---- Listed records

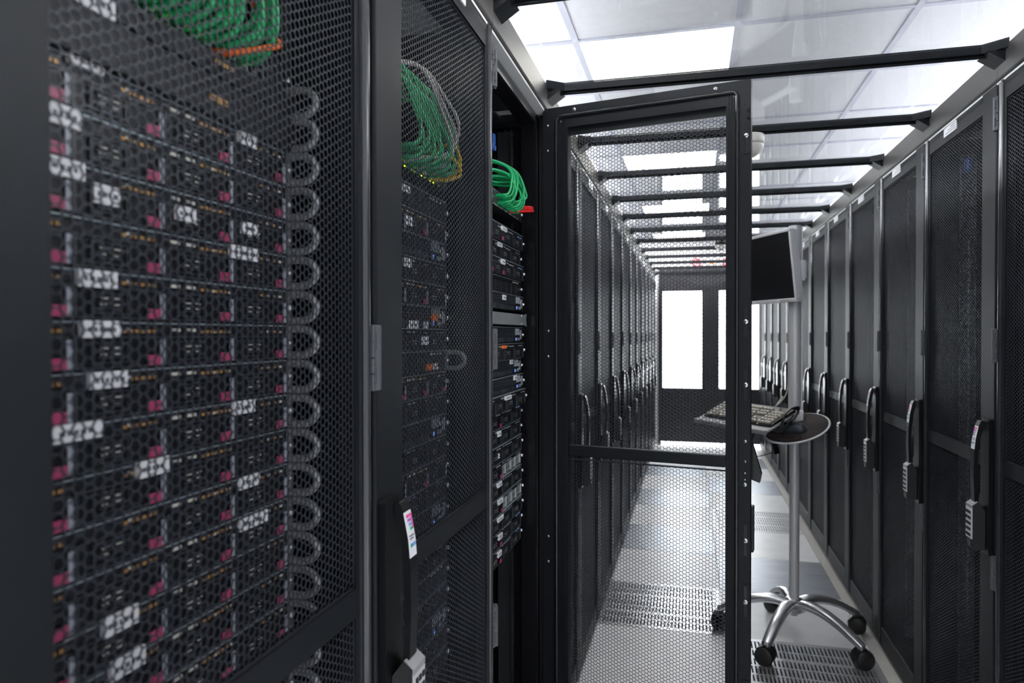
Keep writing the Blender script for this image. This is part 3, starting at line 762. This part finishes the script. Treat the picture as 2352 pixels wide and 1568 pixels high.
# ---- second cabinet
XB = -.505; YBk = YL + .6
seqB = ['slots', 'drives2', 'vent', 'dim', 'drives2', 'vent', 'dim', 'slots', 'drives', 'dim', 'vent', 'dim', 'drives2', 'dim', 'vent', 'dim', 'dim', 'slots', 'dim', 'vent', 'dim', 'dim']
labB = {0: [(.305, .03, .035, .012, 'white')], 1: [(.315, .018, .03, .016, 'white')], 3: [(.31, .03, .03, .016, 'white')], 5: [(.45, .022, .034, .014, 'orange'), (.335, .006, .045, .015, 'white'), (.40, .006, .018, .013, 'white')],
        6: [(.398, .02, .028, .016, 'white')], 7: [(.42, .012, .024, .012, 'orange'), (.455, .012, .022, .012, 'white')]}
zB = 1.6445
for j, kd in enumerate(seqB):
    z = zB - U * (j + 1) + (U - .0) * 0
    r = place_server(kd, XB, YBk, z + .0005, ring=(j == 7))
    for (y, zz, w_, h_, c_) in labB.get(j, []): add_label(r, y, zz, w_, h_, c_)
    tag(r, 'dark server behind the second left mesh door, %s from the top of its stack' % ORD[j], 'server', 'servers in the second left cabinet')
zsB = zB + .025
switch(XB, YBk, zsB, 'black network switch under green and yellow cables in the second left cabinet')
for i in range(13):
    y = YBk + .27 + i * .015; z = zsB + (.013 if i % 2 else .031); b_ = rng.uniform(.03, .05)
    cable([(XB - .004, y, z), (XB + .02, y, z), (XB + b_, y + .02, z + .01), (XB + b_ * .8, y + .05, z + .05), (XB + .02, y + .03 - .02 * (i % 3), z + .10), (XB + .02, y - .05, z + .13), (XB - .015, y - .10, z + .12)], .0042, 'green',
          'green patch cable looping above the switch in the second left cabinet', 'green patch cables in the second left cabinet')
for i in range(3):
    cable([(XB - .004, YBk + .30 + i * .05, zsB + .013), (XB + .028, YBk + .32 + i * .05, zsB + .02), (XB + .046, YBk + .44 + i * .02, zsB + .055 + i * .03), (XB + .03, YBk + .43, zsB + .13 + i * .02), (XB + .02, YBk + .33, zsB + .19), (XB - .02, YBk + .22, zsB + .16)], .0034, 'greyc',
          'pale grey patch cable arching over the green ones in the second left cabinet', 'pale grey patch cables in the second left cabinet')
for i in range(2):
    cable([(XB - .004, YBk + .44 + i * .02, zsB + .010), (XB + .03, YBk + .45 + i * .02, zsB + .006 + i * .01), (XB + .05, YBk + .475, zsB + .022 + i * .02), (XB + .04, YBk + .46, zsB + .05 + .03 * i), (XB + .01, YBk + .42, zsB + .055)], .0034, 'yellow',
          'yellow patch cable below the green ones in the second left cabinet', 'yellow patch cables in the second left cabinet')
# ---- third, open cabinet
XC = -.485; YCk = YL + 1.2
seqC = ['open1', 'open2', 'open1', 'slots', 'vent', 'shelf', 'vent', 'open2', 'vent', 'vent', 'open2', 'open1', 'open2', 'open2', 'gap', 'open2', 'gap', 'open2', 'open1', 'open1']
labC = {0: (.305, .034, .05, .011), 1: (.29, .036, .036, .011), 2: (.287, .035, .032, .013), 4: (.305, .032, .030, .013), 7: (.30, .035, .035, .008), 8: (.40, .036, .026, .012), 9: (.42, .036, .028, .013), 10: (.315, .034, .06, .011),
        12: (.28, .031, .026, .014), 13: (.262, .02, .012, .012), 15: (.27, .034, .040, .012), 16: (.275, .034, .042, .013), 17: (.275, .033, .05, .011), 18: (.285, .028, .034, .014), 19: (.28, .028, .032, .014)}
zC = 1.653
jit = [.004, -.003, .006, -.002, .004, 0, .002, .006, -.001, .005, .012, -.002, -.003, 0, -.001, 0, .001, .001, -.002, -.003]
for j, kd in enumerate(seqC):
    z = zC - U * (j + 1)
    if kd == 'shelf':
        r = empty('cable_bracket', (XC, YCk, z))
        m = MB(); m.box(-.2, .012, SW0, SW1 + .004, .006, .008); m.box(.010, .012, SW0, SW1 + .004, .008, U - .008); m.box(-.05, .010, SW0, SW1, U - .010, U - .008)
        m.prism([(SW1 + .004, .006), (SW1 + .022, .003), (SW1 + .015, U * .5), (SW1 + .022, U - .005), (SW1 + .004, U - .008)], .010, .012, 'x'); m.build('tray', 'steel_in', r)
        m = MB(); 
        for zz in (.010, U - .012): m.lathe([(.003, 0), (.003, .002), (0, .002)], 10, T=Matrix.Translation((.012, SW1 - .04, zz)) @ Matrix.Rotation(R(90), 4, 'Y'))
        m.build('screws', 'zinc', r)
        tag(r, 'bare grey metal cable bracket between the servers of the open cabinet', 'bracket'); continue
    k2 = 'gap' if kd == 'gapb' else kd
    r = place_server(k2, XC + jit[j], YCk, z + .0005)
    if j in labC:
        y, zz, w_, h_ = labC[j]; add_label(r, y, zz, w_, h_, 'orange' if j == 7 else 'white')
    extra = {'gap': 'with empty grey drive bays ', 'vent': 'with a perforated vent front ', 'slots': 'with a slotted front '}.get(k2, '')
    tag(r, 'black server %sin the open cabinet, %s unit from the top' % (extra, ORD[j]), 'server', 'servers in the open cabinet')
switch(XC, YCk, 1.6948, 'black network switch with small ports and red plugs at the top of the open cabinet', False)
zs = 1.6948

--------
---- Listed records

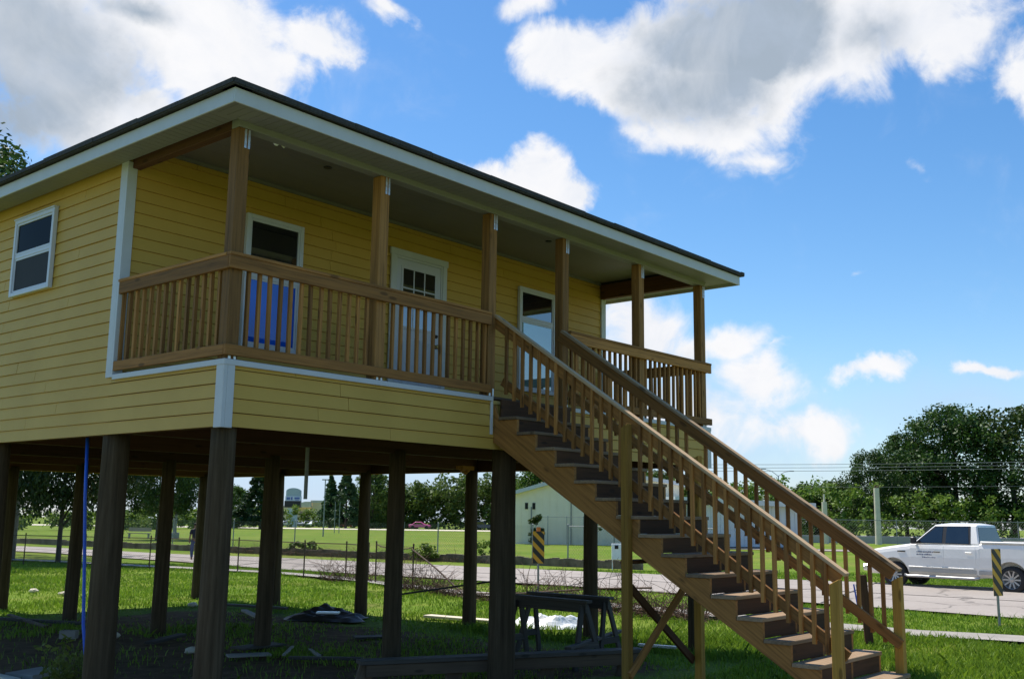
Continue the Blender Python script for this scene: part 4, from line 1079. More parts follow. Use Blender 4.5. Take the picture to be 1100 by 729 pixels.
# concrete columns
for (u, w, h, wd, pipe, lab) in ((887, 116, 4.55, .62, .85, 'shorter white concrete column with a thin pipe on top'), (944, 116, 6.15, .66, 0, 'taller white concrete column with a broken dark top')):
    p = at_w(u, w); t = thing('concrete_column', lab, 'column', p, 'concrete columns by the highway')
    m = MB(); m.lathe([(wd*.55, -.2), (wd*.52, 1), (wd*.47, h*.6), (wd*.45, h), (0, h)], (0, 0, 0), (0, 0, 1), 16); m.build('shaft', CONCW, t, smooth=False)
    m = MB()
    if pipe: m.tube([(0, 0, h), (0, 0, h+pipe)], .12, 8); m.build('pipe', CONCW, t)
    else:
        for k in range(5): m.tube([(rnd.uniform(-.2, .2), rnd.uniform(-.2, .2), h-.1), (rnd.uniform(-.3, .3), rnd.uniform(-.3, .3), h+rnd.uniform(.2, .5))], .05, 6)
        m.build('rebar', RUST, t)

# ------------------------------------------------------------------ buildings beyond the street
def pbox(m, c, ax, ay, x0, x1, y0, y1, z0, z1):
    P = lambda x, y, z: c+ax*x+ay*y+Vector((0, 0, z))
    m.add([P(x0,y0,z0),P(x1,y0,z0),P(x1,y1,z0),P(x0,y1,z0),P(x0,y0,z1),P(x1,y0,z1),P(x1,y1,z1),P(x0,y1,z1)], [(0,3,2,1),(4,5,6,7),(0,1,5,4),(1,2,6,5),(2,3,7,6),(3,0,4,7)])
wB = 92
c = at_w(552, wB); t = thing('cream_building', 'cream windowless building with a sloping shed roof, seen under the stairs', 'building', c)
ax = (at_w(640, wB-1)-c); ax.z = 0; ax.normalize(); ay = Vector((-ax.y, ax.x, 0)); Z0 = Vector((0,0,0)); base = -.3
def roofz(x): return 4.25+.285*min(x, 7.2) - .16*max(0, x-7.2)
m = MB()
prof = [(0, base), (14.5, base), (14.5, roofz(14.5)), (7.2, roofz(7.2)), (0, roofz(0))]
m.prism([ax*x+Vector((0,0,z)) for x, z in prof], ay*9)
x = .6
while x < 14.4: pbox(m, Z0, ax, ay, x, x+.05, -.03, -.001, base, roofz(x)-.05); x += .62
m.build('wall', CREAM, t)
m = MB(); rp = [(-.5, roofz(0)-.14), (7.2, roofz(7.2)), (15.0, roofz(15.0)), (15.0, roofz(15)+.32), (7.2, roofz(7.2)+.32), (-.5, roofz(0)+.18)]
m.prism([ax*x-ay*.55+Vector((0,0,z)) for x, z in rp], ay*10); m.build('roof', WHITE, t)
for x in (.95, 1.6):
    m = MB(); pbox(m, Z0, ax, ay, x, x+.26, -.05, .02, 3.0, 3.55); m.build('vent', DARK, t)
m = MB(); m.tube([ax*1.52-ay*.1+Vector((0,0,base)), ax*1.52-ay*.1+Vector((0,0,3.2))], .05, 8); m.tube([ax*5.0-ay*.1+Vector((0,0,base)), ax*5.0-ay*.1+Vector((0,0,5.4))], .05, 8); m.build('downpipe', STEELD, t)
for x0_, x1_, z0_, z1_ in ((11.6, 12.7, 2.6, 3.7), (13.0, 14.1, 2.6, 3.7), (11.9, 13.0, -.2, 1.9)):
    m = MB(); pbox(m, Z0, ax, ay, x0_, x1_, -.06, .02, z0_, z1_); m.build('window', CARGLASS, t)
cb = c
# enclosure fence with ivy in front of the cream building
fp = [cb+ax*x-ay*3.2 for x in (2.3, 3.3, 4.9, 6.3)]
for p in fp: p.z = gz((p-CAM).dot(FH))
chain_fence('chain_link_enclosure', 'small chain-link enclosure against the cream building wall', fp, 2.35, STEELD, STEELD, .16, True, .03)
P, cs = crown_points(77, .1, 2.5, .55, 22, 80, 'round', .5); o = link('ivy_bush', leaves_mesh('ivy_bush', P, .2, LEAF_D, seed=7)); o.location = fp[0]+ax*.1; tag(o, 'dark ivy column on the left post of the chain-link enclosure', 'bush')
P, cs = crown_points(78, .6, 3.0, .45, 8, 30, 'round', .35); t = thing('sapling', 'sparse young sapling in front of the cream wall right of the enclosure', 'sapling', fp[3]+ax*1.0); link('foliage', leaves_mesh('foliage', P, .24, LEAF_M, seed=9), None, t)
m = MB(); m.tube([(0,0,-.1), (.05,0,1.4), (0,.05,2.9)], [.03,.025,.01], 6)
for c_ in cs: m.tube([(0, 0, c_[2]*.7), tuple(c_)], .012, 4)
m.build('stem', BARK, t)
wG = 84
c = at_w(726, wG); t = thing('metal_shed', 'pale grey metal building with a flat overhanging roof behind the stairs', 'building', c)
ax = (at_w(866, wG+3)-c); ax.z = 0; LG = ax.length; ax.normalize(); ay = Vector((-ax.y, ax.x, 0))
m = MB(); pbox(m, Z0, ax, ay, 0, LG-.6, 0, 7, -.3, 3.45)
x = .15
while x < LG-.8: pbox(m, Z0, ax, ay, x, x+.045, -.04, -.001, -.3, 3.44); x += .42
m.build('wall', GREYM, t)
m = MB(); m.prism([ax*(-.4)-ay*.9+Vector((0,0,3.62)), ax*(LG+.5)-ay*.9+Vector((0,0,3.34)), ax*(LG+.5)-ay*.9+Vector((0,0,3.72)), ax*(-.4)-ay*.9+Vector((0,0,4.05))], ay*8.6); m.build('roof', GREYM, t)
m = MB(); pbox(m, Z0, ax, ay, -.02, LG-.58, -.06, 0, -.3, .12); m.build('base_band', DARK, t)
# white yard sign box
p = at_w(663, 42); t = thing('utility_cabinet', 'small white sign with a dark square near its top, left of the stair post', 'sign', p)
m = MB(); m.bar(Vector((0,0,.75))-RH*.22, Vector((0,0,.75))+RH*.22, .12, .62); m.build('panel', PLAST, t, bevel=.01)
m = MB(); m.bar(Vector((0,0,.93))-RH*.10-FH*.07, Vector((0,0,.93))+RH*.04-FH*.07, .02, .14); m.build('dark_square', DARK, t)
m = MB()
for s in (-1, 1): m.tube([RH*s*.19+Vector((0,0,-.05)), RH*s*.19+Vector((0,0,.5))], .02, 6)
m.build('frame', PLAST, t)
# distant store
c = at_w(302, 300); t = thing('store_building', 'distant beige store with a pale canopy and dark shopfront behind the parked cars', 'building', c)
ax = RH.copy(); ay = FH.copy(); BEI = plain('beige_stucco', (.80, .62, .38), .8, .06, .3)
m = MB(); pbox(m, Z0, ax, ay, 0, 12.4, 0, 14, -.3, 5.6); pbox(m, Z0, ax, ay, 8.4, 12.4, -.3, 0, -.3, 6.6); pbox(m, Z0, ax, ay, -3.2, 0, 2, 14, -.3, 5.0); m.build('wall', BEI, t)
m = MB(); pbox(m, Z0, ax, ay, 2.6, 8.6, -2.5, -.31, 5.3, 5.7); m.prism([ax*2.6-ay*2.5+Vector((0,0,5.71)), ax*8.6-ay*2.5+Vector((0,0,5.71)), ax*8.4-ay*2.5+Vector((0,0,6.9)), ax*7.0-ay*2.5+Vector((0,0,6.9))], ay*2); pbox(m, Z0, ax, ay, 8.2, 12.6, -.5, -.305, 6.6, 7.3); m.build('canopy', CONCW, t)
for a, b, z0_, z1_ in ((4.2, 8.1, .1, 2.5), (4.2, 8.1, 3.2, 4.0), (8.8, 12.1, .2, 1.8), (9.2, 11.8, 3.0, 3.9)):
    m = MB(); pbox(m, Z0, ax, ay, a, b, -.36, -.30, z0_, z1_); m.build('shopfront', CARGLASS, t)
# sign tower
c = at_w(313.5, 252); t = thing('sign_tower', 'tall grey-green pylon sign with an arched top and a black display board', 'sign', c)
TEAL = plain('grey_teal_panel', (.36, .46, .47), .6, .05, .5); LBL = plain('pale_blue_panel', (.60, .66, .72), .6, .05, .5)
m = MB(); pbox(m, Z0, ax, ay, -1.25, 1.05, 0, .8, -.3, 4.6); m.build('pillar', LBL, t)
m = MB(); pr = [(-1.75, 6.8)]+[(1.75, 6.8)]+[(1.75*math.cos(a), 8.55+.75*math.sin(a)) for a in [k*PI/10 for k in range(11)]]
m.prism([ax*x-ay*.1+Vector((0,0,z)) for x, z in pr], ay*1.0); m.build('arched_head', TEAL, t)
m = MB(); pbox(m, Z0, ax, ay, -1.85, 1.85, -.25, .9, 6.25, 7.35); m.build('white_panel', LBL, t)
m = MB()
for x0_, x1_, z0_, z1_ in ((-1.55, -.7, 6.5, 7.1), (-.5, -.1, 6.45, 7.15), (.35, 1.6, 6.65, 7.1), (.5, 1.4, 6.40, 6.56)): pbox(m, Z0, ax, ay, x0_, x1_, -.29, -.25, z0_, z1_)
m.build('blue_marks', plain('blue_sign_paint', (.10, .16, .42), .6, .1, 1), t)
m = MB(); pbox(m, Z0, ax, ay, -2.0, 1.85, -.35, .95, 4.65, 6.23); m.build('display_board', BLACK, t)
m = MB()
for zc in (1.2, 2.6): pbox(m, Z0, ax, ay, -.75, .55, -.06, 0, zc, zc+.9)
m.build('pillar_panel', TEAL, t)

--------
---- Listed records

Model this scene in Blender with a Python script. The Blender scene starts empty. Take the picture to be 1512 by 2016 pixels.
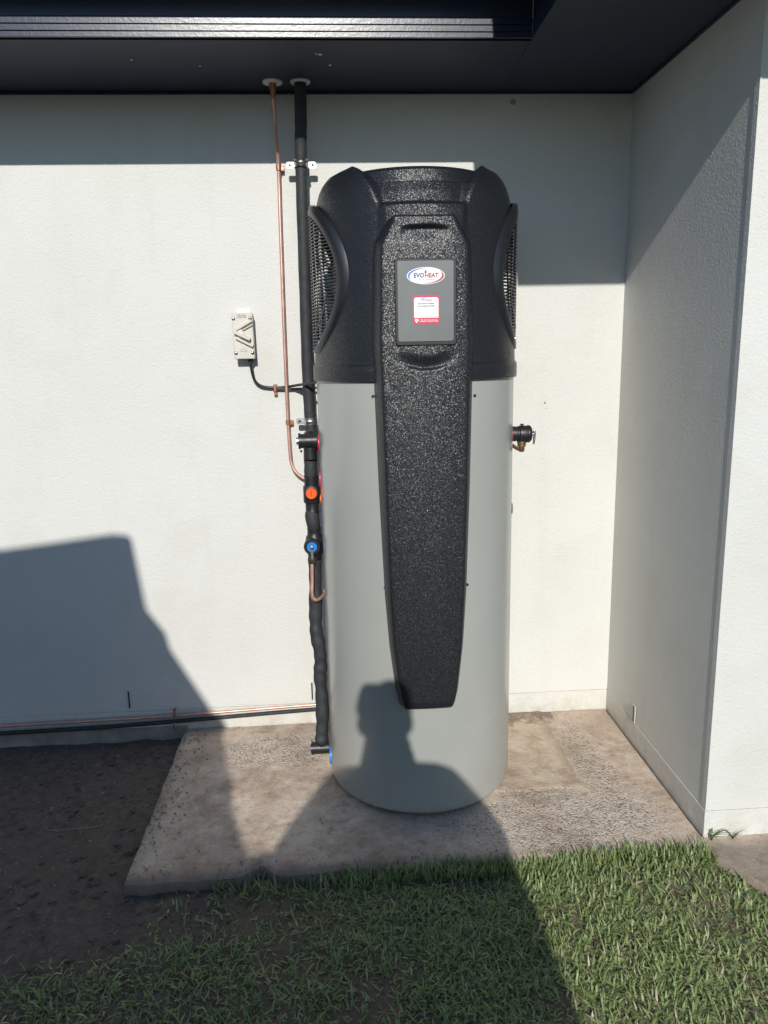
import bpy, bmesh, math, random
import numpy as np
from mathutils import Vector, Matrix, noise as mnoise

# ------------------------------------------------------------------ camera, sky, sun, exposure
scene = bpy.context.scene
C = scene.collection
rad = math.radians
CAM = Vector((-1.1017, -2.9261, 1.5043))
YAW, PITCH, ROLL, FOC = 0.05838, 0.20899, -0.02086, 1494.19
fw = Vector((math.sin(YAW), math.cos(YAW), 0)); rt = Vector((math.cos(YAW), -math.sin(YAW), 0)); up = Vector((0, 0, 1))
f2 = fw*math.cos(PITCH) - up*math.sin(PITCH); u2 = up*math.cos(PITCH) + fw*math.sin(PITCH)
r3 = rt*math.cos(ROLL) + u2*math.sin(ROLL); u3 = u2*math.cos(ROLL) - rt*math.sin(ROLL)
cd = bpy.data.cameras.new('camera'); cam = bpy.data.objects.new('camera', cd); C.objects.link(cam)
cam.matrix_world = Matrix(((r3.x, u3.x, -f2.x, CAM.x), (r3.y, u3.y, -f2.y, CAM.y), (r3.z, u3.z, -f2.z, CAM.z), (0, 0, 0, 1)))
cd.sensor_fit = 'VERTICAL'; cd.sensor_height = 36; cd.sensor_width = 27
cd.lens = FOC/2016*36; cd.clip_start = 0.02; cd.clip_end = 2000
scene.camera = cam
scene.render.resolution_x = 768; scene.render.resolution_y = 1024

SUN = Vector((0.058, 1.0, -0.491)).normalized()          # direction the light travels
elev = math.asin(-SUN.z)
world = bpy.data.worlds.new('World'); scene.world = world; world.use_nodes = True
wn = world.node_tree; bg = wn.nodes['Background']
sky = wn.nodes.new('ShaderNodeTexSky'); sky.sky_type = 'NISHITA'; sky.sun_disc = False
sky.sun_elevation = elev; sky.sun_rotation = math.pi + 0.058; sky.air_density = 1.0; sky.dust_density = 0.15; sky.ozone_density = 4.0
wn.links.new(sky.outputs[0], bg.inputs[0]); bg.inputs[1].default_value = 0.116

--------

● **Exercise brief**
Go to the line containing "Model this scene" and copy exactly from there through the line containing "from mathutils import", both included, and nothing more. Pictures are excluded.

● **Solution for this task**
Model this scene in Blender with a Python script. The Blender scene starts empty. Take the picture to be 1512 by 2016 pixels.
import bpy, bmesh, math, random
import numpy as np
from mathutils import Vector, Matrix, noise as mnoise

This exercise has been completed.